Climate change is already disrupting economies, industries, and communities, with extreme weather events becoming more frequent. Developing large-scale climate resilience requires leveraging technology and digital tools to coordinate actions across industries, sectors, and regions.
A report from the World Economic Forum, titled “Climate Adaptation: Unlocking Value Chains with the Power of Technology,” along with the Adaptation Toolkit, highlights how technology can turn risk into opportunity by strengthening adaptation in value chains. By 2030, the frequency of extreme weather events could exceed 560 per year, and companies may see annual profit declines of 5% to 25% by 2050 if current trends persist.

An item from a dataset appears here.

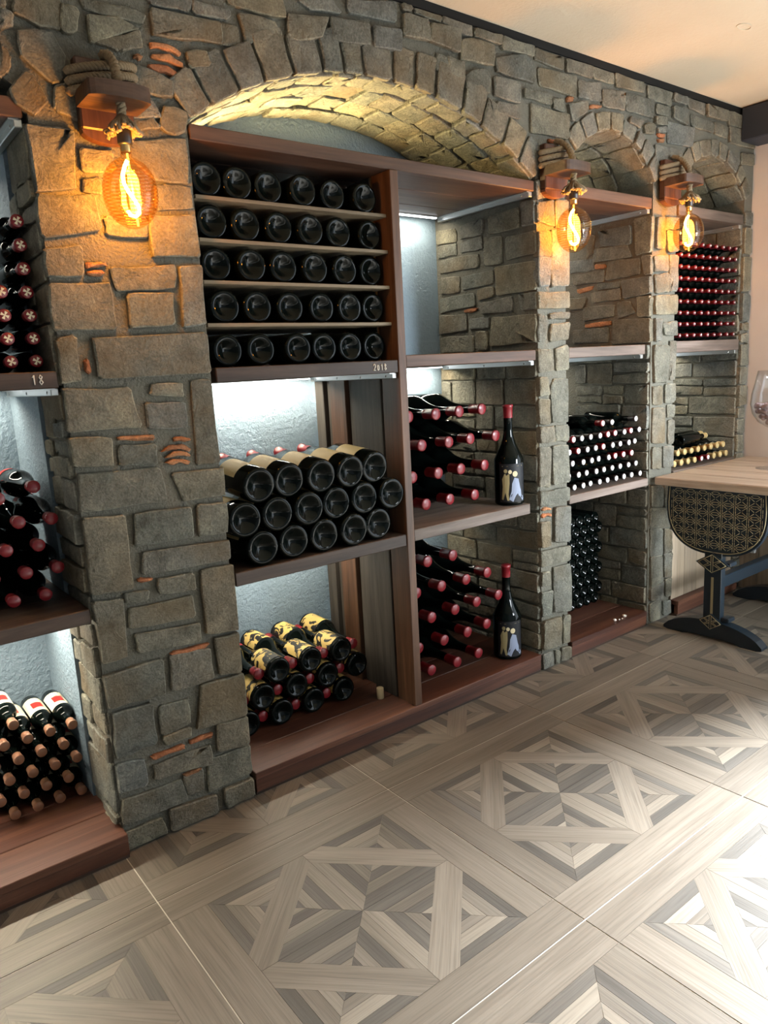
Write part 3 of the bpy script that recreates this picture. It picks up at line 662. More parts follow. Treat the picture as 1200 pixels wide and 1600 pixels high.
for p, ang, tone in pieces:
    cx = sum(a[0] for a in p) / len(p); cy = sum(a[1] for a in p) / len(p)
    ca, sa_ = math.cos(-ang), math.sin(-ang)
    loc = [((x - cx) * TS, -(y - cy) * TS) for x, y in p]      # +v runs towards the room (-Y)
    loc = [(x - math.copysign(min(0.0005, abs(x) * 0.2), x), y - math.copysign(min(0.0005, abs(y) * 0.2), y)) for x, y in loc]
    rot = [(x * ca - y * sa_, x * sa_ + y * ca) for x, y in loc]
    m_ = MB(); n = len(rot)
    m_.add([(x, y, 0.0) for x, y in rot] + [(x, y, -0.0016) for x, y in rot], [tuple(range(n)), tuple(range(n, 2 * n))[::-1]] + [(i, n + i, n + (i + 1) % n, (i + 1) % n) for i in range(n)])
    PIECES.append((fix_normals(m_.mesh('plank', M['fl' + tone])), cx, cy, ang, max(y for _, y in p)))
b = MB(); b.box(0.0016, TS - 0.0016, -TS + 0.0016, -0.0016, -0.0034, -0.0012)
TILE = b.mesh('floor_tile', M['flB'])
def tile(i, j, back=None):
    x0, y0 = TS * i, -0.268 - TS * j
    t = link('floor_tile', TILE, floor, (x0, y0, 0))
    for me, cx, cy, ang, ymax in PIECES:
        if back is not None and y0 - ymax * TS > back: continue
        if x0 + cx * TS > 3.72: continue
        link('plank', me, t, (cx * TS, -cy * TS, 0), (0, 0, ang))
for i in range(-1, 5): tile(i, -1, -0.002)
for i in range(-1, 5): tile(i, 0)
for i in range(0, 3): tile(i, 1)
# ------------------------------------------------------------------ shelves, plinths, divider
def screws(parent, pts, axis, r=0.0045):
    for p in pts:
        b = MB()
        if axis == 'x': tf = lambda q: (-q[2], q[1], q[0])
        else: tf = lambda q: (q[0], -q[2], q[1])
        b.lathe([(r, -0.002), (r, 0.0008), (r * 0.6, 0.002), (0, 0.0022)], 8, tf=tf)
        b.build('screw', M['steel'], parent, p)
def shelf(label, x0, x1, z0, z1, mat, y0=0.004, y1=0.605, planks=3, bracket=None, cat='shelf', name='wall_shelf', group=None):
    t = thing(name, label, cat, ((x0 + x1) / 2, y0, z0), group=group)
    L = (x1 - x0) / 2; d = (y1 - y0) / planks
    for i in range(planks):
        b = MB(); b.box(-L, L, i * d + 0.001, (i + 1) * d - 0.001, 0, z1 - z0 - (0.0 if i == 0 else 0.001), 0, 0.0025)
        b.build('plank', M[mat], t)
    if bracket:                       # aluminium angle under the end of the shelf, screwed to the side
        side, n = bracket
        b = MB(); xa = L - 0.020 if side > 0 else -L
        b.box(xa, xa + 0.02, 0.012, 0.56, -0.020, -0.0005, 0, 0.002)
        b.box(xa - 0.012 * side, xa + 0.012, 0.012, 0.56, -0.0035, -0.0005)
        k = b.build('bracket', M['alu'], t)
        xf = xa if side > 0 else xa + 0.02
        screws(k, [(xf, 0.05 + 0.47 * q / max(n - 1, 1), -0.011) for q in range(n)], 'x')
    return t
shelf('dark wooden shelf marked 18 at the far left, under the racked red caps', -1.46, -0.003, 1.384, 1.428, 'wx', bracket=(1, 3))
shelf('dark wooden shelf in the left niche under the pile of red-capped bottles', -1.46, -0.001, 0.728, 0.770, 'wx')
shelf('dark wooden top board of the left niche, only its end in view', -1.46, -0.003, 2.045, 2.092, 'beam', bracket=(1, 2), cat='beam', name='top_beam')
shelf_2018 = shelf('dark wooden shelf with 2018 chalked on its edge, under the magnum rack', 0.449, 1.155, 1.373, 1.418, 'wx', bracket=(1, 4))
shelf('dark wooden shelf under the bottles with gold labels', 0.449, 1.155, 0.732, 0.777, 'wx')
shelf('long reclaimed-wood top beam under the widest stone arch', 0.438, 1.903, 2.057, 2.097, 'beam', bracket=(1, 3), cat='beam', name='top_beam')
shelf('empty brown shelf right of the divider, above the upper pile of red caps', 1.194, 1.900, 1.390, 1.433, 'beam', bracket=(1, 3))
shelf('worn grey-brown shelf carrying the upper standing magnum', 1.194, 1.850, 0.742, 0.787, 'wx_grey')
shelf('wooden top beam under the middle small arch', 2.118, 2.735, 2.060, 2.108, 'beam', bracket=(1, 2), cat='beam', name='top_beam')
shelf('empty pale brown shelf in the middle niche above the white-capped bottles', 2.117, 2.695, 1.392, 1.437, 'wx_grey', bracket=(1, 2))
shelf('grey-brown shelf under the white-capped bottles in the middle niche', 2.117, 2.735, 0.742, 0.780, 'wx_grey')
shelf('grey wooden top beam under the rightmost small arch', 2.968, 3.600, 2.05, 2.1, 'wx_grey', bracket=(1, 2), cat='beam', name='top_beam')
shelf('grey-brown shelf under the tiny racked red caps in the right niche', 2.968, 3.600, 1.390, 1.447, 'wx_grey', bracket=(1, 2))
shelf('wooden shelf level with the table top in the right niche', 2.968, 3.600, 0.745, 0.786, 'wx_grey')
def plinth(label, x0, x1, h, y0=0.0, y1=0.61):
    t = thing('wooden_plinth', label, 'plinth', ((x0 + x1) / 2, y0, 0)); L = (x1 - x0) / 2
    n = 4; d = (y1 - y0) / n
    for i in range(n):
        b = MB(); b.box(-L, L, i * d + 0.0015 - (0.004 if i == 0 else 0), (i + 1) * d - 0.0015, h - 0.024, h, 0, 0.002)
        b.build('plank', M['red'], t)
    b = MB(); b.box(-L, L, 0.0, 0.022, 0.012, h - 0.0245, 0, 0.001); b.build('riser', M['red'], t)
    b = MB(); b.box(-L, L, 0.006, 0.6, 0.0, 0.0115); b.build('batten', M['wx'], t)
    return t
plinth('red-brown plank plinth at the far left under the cream-labelled bottles', -1.46, 0.010, 0.080, -0.03)
plinth('long red-brown plank plinth on the floor under the widest arch', 0.452, 1.903, 0.083, 0.002)
plinth('dark red-brown plinth with white crumbs, in the middle niche', 2.120, 2.732, 0.082)
plinth('dark brown plinth behind the table foot', 2.970, 3.600, 0.085, -0.035)
# chalked years
DIG = {'1': [[(0.2, 0.75), (0.5, 1), (0.5, 0)]], '2': [[(0.05, 0.75), (0.2, 0.97), (0.5, 1), (0.72, 0.8), (0.6, 0.5), (0.05, 0.02), (0.75, 0.05)]],
       '0': [[(0.4, 0.85), (0.12, 0.6), (0.12, 0.2), (0.4, 0.02), (0.68, 0.2), (0.68, 0.6), (0.4, 0.85)]],
       '8': [[(0.4, 0.52), (0.12, 0.72), (0.35, 1), (0.65, 0.8), (0.4, 0.52), (0.1, 0.25), (0.4, 0), (0.72, 0.22), (0.4, 0.52)]]}
def chalk(txt, x, z, y, h, parent):
    b = MB()
    for i, ch in enumerate(txt):
        for st in DIG[ch]:
            b.tube([(x + (i + p[0] * 0.75) * h * 0.72, y, z + p[1] * h) for p in st], 0.0018, 5)
    o = b.build('year_mark', M['chalk'], parent)
    o.location = (-parent.location[0], -parent.location[1], -parent.location[2])
chalk('2018', 1.043, 1.384, 0.0035, 0.022, shelf_2018)
chalk('18', -0.069, 1.395, 0.0035, 0.025, [o for o in COL.objects if o.get('label', '').startswith('dark wooden shelf marked 18')][0])
# slatted divider
dv = thing('slatted_divider', 'upright divider of weathered brown and grey boards in the widest niche', 'divider', (1.157, 0.0, 0.084))
for y0, y1, x0, x1, mt in ((0.002, 0.108, 0, 0.036, 'wz'), (0.119, 0.258, 0, 0.03, 'wz_grey'), (0.352, 0.460, 0, 0.03, 'wz'), (0.508, 0.570, 0, 0.03, 'wz_grey'), (0.275, 0.345, 0.016, 0.034, 'wz_grey'), (0.465, 0.503, 0.018, 0.034, 'wz_grey')):
    b = MB(); b.box(x0, x1, y0, y1, 0.0, 1.972, 0, 0.002); b.build('board', M[mt], dv)
for i, (z, n) in enumerate(((1.541, 1), (1.666, 2), (1.786, 3), (1.906, 4))):
    b = MB(); b.box(-0.353, 0.353, 0.0, 0.37, -0.0055, 0.0055, 0, 0.001)
    o = b.build('rack_board', M['rackboard'], None, (0.802, 0.03, z + 0.004))
    tag(o, 'thin board between magnum rows, %s above the 2018 shelf' % ['first', 'second', 'third', 'fourth'][i], 'board', 'thin boards in the magnum rack')
# ------------------------------------------------------------------ led strips (each with its own light)
def led(label, x0, x1, y, z, e, up=False, warm=(1.0, 0.90, 0.72), tilt=0.25):
    s = 1 if up else -1
    t = thing('led_strip', label, 'light strip', ((x0 + x1) / 2, y, z)); L = (x1 - x0) / 2
    b = MB(); b.box(-L, L, -0.009, 0.009, min(0, s * 0.005), max(0, s * 0.005)); b.build('channel', M['alu'], t)
    b = MB(); b.box(-L + 0.003, L - 0.003, -0.006, 0.006, min(s * 0.0055, s * 0.010), max(s * 0.0055, s * 0.010)); b.build('diffuser', M['led'], t)
    l = light('strip_light', 'AREA', ((x0 + x1) / 2, y, z + s * 0.014), energy=e, color=warm, shape='RECTANGLE', size=2 * L - 0.01, size_y=0.012)
    aim(l, (0, tilt, s))
E0 = 4.6
YL = 0.545
led('lit strip under the top board of the left niche', -1.2, -0.03, YL, 2.045, 1.6 * E0)
led('lit strip under the shelf marked 18', -1.2, -0.06, YL, 1.384, 2.0 * E0)
led('lit strip under the lower shelf of the left niche', -1.2, -0.03, 0.40, 0.728, 4.2 * E0, tilt=-0.45)
led('lit strip under the 2018 shelf', 0.46, 1.12, YL, 1.373, 1.5 * E0)
led('lit strip under the shelf of gold-labelled bottles', 0.46, 1.12, 0.46, 0.732, 1.1 * E0, tilt=-0.1)
led('lit strip under the long top beam, right of the divider', 1.21, 1.86, YL, 2.057, 1.0 * E0)
led('lit strip under the empty brown shelf right of the divider', 1.21, 1.86, YL, 1.390, 1.4 * E0)
led('lit strip under the shelf of the upper standing magnum', 1.21, 1.83, YL, 0.742, 0.5 * E0)
led('hidden strip on top of the long beam lighting the widest vault', 0.47, 1.30, 0.40, 2.0975, 5.5 * E0, True, (1.0, 0.74, 0.32), -2.2)
led('lit strip under the beam of the middle niche', 2.13, 2.70, YL, 2.060, 0.5 * E0)
led('lit strip under the empty shelf of the middle niche', 2.13, 2.66, YL, 1.392, 0.5 * E0)
led('hidden strip on top of the middle beam', 2.15, 2.55, 0.45, 2.1085, 0.5 * E0, True, (1.0, 0.84, 0.55), 0.0)
led('lit strip under the top beam of the right niche', 2.98, 3.58, YL, 2.05, 0.4 * E0)
led('lit strip under the shelf of the tiny racked caps', 2.98, 3.58, 0.40, 1.390, 0.8 * E0)
led('hidden strip on top of the rightmost beam', 3.0, 3.4, 0.45, 2.1005, 0.4 * E0, True, (1.0, 0.84, 0.55), 0.0)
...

Addressing these pressures requires going beyond isolated actions. Large-scale resilience involves using technology to coordinate efforts among businesses, startups, governments, and civil society. Sharing data, digital tools, and technical resources can help stakeholders collaborate to identify risks and scale solutions. Advanced technologies like artificial intelligence (AI), early warning systems, satellite data, and digital infrastructure can protect operations, communities, and ecosystems while fostering innovation and sustainable growth.
The report outlines six key steps to establish climate resilience across value chains:
1. Collaborate by joining pre-competitive spaces involving all value chain actors.
2. Align under a common goal, defining collective value and creating a business case for adaptation.
3. Establish clear standards with shared metrics and data governance protocols.
4. Open and share critical data, treating some climate data as public goods.
5. Invest in technological foundations, such as open AI climate models and public digital infrastructure.
6. Implement locally and scale innovations across value chains.
The path to climate resilience is complex but begins with collaboration. Existing solutions in sectors like energy and agriculture demonstrate that collective action can transform fragmented pilot projects into impactful, large-scale change.